| 27 May 2024, Monday |

Singapore’s main opposition party seeks changes to foreign interference law

After experts and rights groups raised concerns about the law’s sweeping provisions, Singapore’s major opposition, The Workers’ Party, has called for revisions to a proposed foreign interference law, citing a need for more openness.

The government proposed legislation earlier this month to combat foreign meddling, which includes requiring businesses like the internet, social media service providers, and website owners to reveal user information, prohibit content, and remove applications.

“While The Workers’ Party believes in the legitimate need to combat harmful acts of foreign intervention, we disagree with the existing structure of the Bill in attaining the abovementioned purpose,” the party said late Wednesday in a statement.

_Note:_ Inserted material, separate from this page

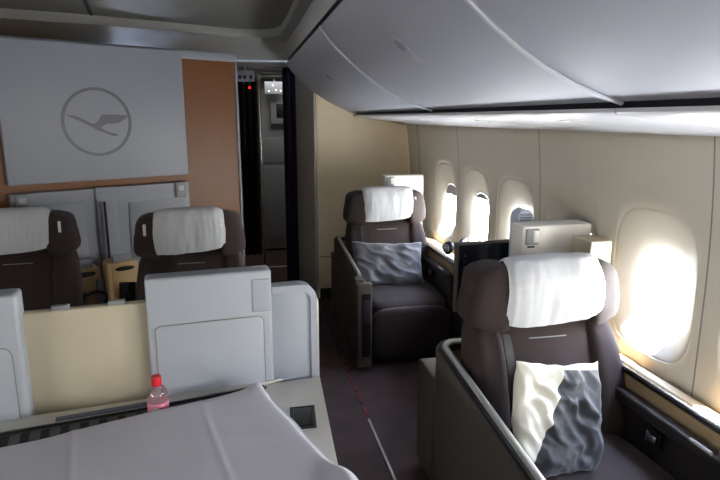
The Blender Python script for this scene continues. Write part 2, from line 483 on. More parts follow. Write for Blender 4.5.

Singapore, a small, open city-state, claims it is vulnerable to foreign interference. However, some academics and rights groups have expressed worry about the draft law’s extensive provisions and court review limitations.

According to the Workers’ Party, the proposed modifications will result in judicial scrutiny of executive activity and a more exact scoping of executive authorities, reducing the probability of abuse of authority.

The proposed changes will provide: “Greater clarity and transparency on the identities of the entities and individuals against whom, and reasons for which, any directive, order or decision under this Bill is made.”

The ministry of home affairs has said the law would not apply to Singaporeans expressing political views, unless they were agents of a foreign entity.

Neither would it apply to foreign individuals or foreign publications “reporting or commenting on Singapore politics, in an open, transparent and attributable way”, even if critical of Singapore or its government.

The ministry said on Wednesday the proposals by The Workers’ Party would be discussed in parliament next week.

The legislation is likely to be passed due to the ruling People’s Action Party’s parliamentary majority.